In this interview, Desirée talks about her routine as a translator and writer living in another country. If you are curious about this kind of work, read the complete interview bellow. Every contribution is well received!

Here is the complete interview:

You have a solid career in translation, a work that requires careful attention to details. How can you maintain a text’s essence after it undergoes a translation?

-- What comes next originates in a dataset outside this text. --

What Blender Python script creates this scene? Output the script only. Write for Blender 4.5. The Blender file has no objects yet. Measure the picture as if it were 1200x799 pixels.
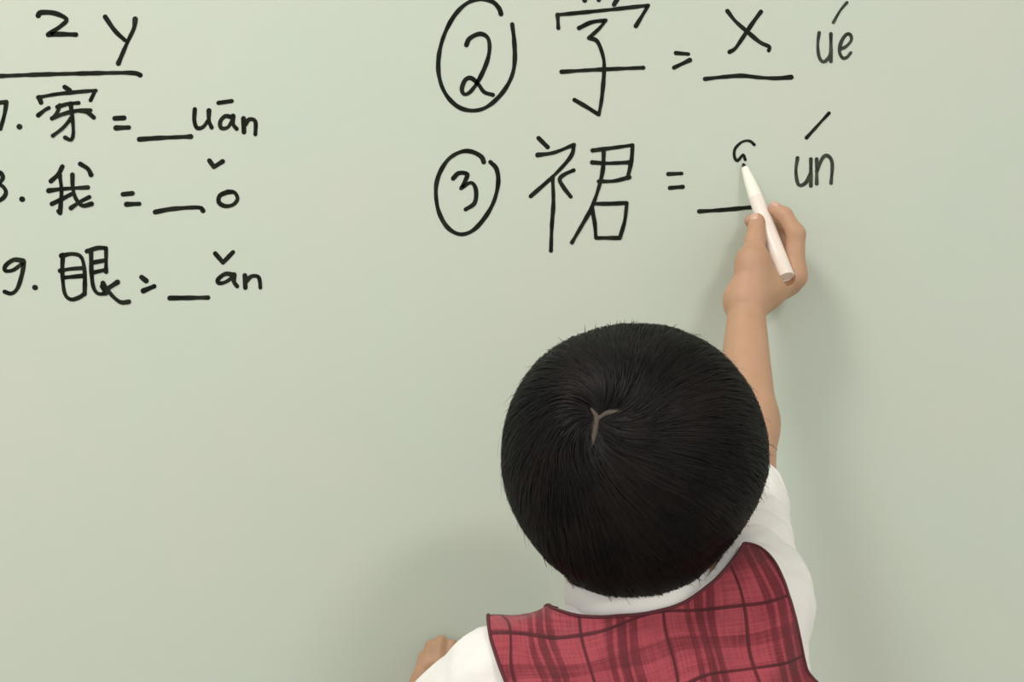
import bpy, bmesh, math
import numpy as np
from mathutils import Vector, Matrix

# ------------------------------------------------------------------ camera, world, lights
SC = bpy.context.scene
COL = SC.collection
F = 1950.0            # focal length in pixels of the 1200 px wide frame
D = 1.50              # camera to whiteboard
ZC = 1.12             # camera height
cd = bpy.data.cameras.new('camera'); cam = bpy.data.objects.new('camera', cd); COL.objects.link(cam)
cam.location = (0, -D, ZC); cam.rotation_euler = (math.radians(90), 0, 0)
cd.sensor_width = 36; cd.lens = 36 * F / 1200; cd.clip_start = 0.02
SC.camera = cam
SC.view_settings.view_transform = 'Standard'; SC.view_settings.look = 'None'
SC.view_settings.gamma = 1; SC.view_settings.use_curve_mapping = False
SC.view_settings.exposure = 0.07
w = bpy.data.worlds.new('world'); SC.world = w; w.use_nodes = True
w.node_tree.nodes['Background'].inputs[0].default_value = (1.0, 0.98, 0.94, 1)
w.node_tree.nodes['Background'].inputs[1].default_value = 0.80
def area(name, loc, rot, sx, sy, power, col=(1, .97, .92)):
    l = bpy.data.lights.new(name, 'AREA'); l.shape = 'RECTANGLE'; l.size = sx; l.size_y = sy
    l.energy = power; l.color = col
    o = bpy.data.objects.new(name, l); COL.objects.link(o); o.location = loc; o.rotation_euler = rot
    return o
LAMPS = [(-0.75, -1.05, 21.5), (1.15, -3.0, 42.0)]       # x, y, watts of the two ceiling panels
for lx, ly, lw in LAMPS:
    area('ceiling_lamp_light', (lx, ly, 2.655), (0, 0, 0), 0.56, 0.56, lw)

def P(px, py, d):
    """world point seen at a photo pixel, d metres in front of the whiteboard"""
    s = (D - d) / F
    return np.array([(px - 600) * s, -d, ZC - (py - 399.5) * s])

# ------------------------------------------------------------------ helpers
def mat(name, col, rough=.5, **kw):
    m = bpy.data.materials.new(name); m.use_nodes = True
    b = m.node_tree.nodes['Principled BSDF']
    b.inputs['Base Color'].default_value = (*col, 1); b.inputs['Roughness'].default_value = rough
    for k, v in kw.items():
        b.inputs[k.replace('_', ' ')].default_value = v
    return m
def nodes(m): return m.node_tree.nodes, m.node_tree.links, m.node_tree.nodes['Principled BSDF']
def noise_col(m, c1, c2, scale, detail=3, lo=.35, hi=.65, coord='Object'):
    n, l, b = nodes(m)
    tc = n.new('ShaderNodeTexCoord'); nz = n.new('ShaderNodeTexNoise'); nz.inputs['Scale'].default_value = scale
    nz.inputs['Detail'].default_value = detail
    r = n.new('ShaderNodeValToRGB'); r.color_ramp.elements[0].position = lo; r.color_ramp.elements[1].position = hi
    r.color_ramp.elements[0].color = (*c1, 1); r.color_ramp.elements[1].color = (*c2, 1)
    l.new(tc.outputs[coord], nz.inputs['Vector']); l.new(nz.outputs[0], r.inputs[0]); l.new(r.outputs[0], b.inputs['Base Color'])
    return r
def bump(m, scale, strength, dist=.001, detail=2):
    n, l, b = nodes(m)
    tc = n.new('ShaderNodeTexCoord'); nz = n.new('ShaderNodeTexNoise'); nz.inputs['Scale'].default_value = scale
    nz.inputs['Detail'].default_value = detail
    bp = n.new('ShaderNodeBump'); bp.inputs['Strength'].default_value = strength; bp.inputs['Distance'].default_value = dist
    l.new(tc.outputs['Object'], nz.inputs['Vector']); l.new(nz.outputs[0], bp.inputs['Height']); l.new(bp.outputs[0], b.inputs['Normal'])

def link(name, me, m, parent=None, smooth=True):
    o = bpy.data.objects.new(name, me); COL.objects.link(o)
    if m: me.materials.append(m)
    if smooth and len(me.polygons): me.polygons.foreach_set('use_smooth', np.ones(len(me.polygons), bool))
    if parent is not None:
        o.parent = parent; o.matrix_parent_inverse = parent_inv(parent)
    return o
def parent_inv(p):
    m = Matrix.Identity(4); q = p; chain = []
    while q is not None: chain.append(q); q = q.parent
    for q in reversed(chain): m = m @ (q.matrix_parent_inverse @ Matrix.Translation(q.location))
    return m.inverted()
def mesh_np(name, V, Fc):
    me = bpy.data.meshes.new(name); V = np.asarray(V, np.float32); Fc = np.asarray(Fc, np.int32)
    k = Fc.shape[1]
    me.vertices.add(len(V)); me.vertices.foreach_set('co', V.ravel())
    me.loops.add(Fc.size); me.loops.foreach_set('vertex_index', Fc.ravel())
    me.polygons.add(len(Fc)); me.polygons.foreach_set('loop_start', np.arange(0, Fc.size, k, dtype=np.int32))
    me.polygons.foreach_set('loop_total', np.full(len(Fc), k, np.int32))
    me.update(calc_edges=True); me.validate()
    return me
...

As a matter of fact, I would say that more than a solid professional career in translation, my experience of living between two countries, Brazil, and Canada, is what allowed me to see the other, and the difference among countries, as something strangely attractive. At first, I usually do a first draft of the translation that is very close to the original, something very rough. Then, I normally forget the original, and do another version, which, to my ears, will sound closer to the language the text is arriving at. The final text, for me, is something hybrid, not that close to the original, nor totally different. I believe that any translation is a traversing of sorts, an experience, an in between places. I also believe that is true about any writing I do: the style and the voice of an author are their most essential attributes. For even though the final text must work in whichever language it is being translated or versed into, there will always remain a rest, an estrangement, that is contingent to any encounter with another one, be it a text or a life’s encounter.

Tell us a little bit about your process of translation – routine, technique, studies.

I came to Canada to study cinema, and, truly, I learned about translation by doing it. I never worked with translation professionally, mostly because I ended up focusing on my own texts and their translations, more than other people’s. I live in an environment surrounded by the English language, since I am in Vancouver, and I rarely speak Portuguese here. On the other hand, I also write in Portuguese, whilst most of my publications are in English. Another important aspect to highlight is that I do versions: in other words, I move from the Portuguese to the English language, which in many cases is badly regarded by the editorial market, since many still believe one should translate only into their mother tongue. Having lived here for so many years, and writing in English, I never imagined doing it otherwise. 

In your opinion, besides an expertise in languages, what is the ideal formation, including readings, for someone who desires to work with translation? 

Above all, I think one must love words. Feel seduced by language. And, of course, to what is stranger to you. Being curious about what is foreign, uncanny, in others, is a must. And, if possible, experience, perhaps for a period, living in the country or region whose work interests you. 

You publish a lot of your texts and translations in literary magazines. How does your work gain from these publications?

I think the editorial market in North America and Europe, in respect to literary magazines, is very different from Brazil. I might be a bit out of date, but here is possible to be published without necessarily knowing an editor or someone inside a publishing house. I have never been able to publish a lot in Brazil, honestly, perhaps for not knowing how to. The gain of having my work published in these magazines is great, especially because there is a lot of interest nowadays for writing that isn’t necessarily the norm. 

How do you balance your work in translation with the creation and publication of your own texts?

It is a bit complicated, because in many cases I am creating and translating my own work as well. When I have a long translation to make, I usually spend a lot of time with the text, especially because I feel I must dive into the author, a bit like dressing someone else’s skin. For me, and it is odd to say it like so, but I need to feel the writer inside me, and usually I make a draft (of course, if there is no issue with deadlines, and often there isn’t, since I work with individual writers, and not an agency), and I sit with the text a bit before rereading it. Normally, in the second draft, I can already hear the author’s voice. Very rarely this happens in the first draft. 

Since you live in Canada, and work with translation, you move between Portuguese, English and French languages. They are individually very different. How does that experience relates to your work?

Since I live in Vancouver, despite Canada being officially a bilingual country, in this side of the country French is not spoken. Of course, all the products you buy in a supermarket, for example, have the two languages printed on them. Now I do speak French because I have, for years, been learning it, and I often travel to Montreal. I must admit English is not my favorite language, I just live in it, and somehow, learned to like it since it is part of my experience with North America, and the certain objectivity this culture imposes – compared to French or Portuguese. On the other hand, the French language is truly a passion for me, since I have always loved its music, culture, and somehow, I think they complement each other, I circulate freely amidst them. Certainly, this crossing over and across languages always gives me a surplus, since I am constantly speaking about the same topic in different ways, and diversity always adds, never restrains.